Despite my skeptical feelings about this film, I sat down expecting to enjoy Fantastic Beasts and Where to Find Them. The film really does play to the nostalgia factor. It’s interesting to see these characters in action, characters that you’ve heard of because of the history books at Hogwarts. The magical world that Rowling has created just has so many possibilities.

With that being said, this film really doesn’t stand out too well on its own. If you eliminate the nostalgia factor, the characters aren’t really that likable, the scenarios seem forced, and the visual effects don’t come across very well.

Starting with the characters, Newt Scamander (Eddie Redmayne) seems to be eccentric for eccentricity’s sake. Many questions about him go unanswered, which I felt really hindered him as a main character. If Scamander is supposed to be our hero, he shouldn’t be shrouded with mystery like an antagonist. On top of that, many of the other characters are under-utilized.

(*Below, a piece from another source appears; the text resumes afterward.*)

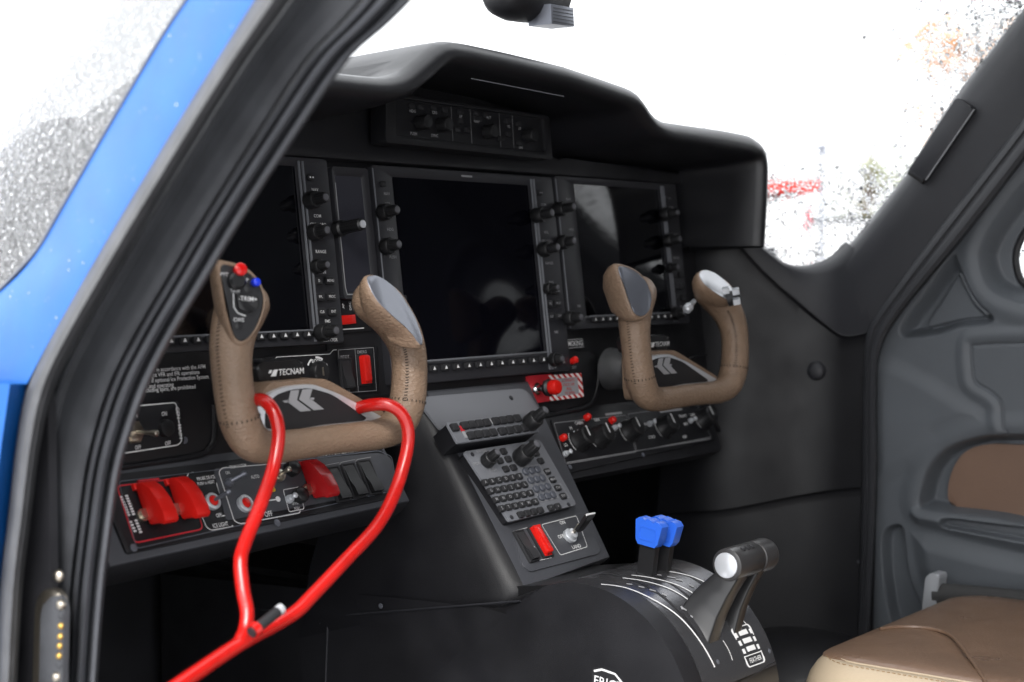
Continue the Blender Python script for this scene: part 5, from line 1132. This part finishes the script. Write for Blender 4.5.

Tina Goldstein (Katherine Waterston)  had potential as a lead character, but she didn’t really have staying power for me. It felt like she was just there. Percival Graves (Colin Farrell) was a decently compelling villain, complete with that antagonist mystery I mentioned above, but in the end, I had more questions than answers about his involvement.

For me, the best characters were Jacob Kowalski (Dan Fogler), a non-magic person who happens to get caught up in magical problems, and Queenie Goldstein (Alison Sudol), a talented legilimens or mind reader who also happens to be Tina’s sister. Both of these side characters really made the movie enjoyable for me. In addition, I will also mention Credence Barebone (Ezra Miller), the adopted son of an anti-magic fanatic who is hiding some dark secrets. I was far more invested in the stories surrounding the side characters than the main story itself.

In terms of visual effects, Fantastic Beasts and Where to Find Them definitely tries to be spectacular. There are loads of magical creatures and a briefcase that expands to hold it’s own little world. Other than some lighting issues with these effects, I thought they looked pretty great. My issue was when the actors would interact with the creatures. It just never seemed to fit. It didn’t seem real, magical or not. I’ve seen it done better in other films, and I was a tad disappointed that this one didn’t hold up as well.

There is definitely meaning within the story, specifically in regard to intolerance of difference, and I thought the film did a good job showing that. Some of the best parts within the story for me were the parts that were actually really sad. Unfortunately, the juxtaposition between the darker tones and the lighter ones didn’t always go over well for me. It feels too crowded, like it’s trying to cover too many things at once.

Overall, Fantastic Beasts and Where to Find Them is an average movie that is built up by nostalgia for a series that has been widely popular throughout most of the world. I enjoyed it, but if you were never a fan of the Harry Potter series, then I wouldn’t be surprised if this isn’t your thing either. It really doesn’t garner the same feeling as the series that started it all. Even as a Harry Potter fan, I don’t see myself adding it to my collection.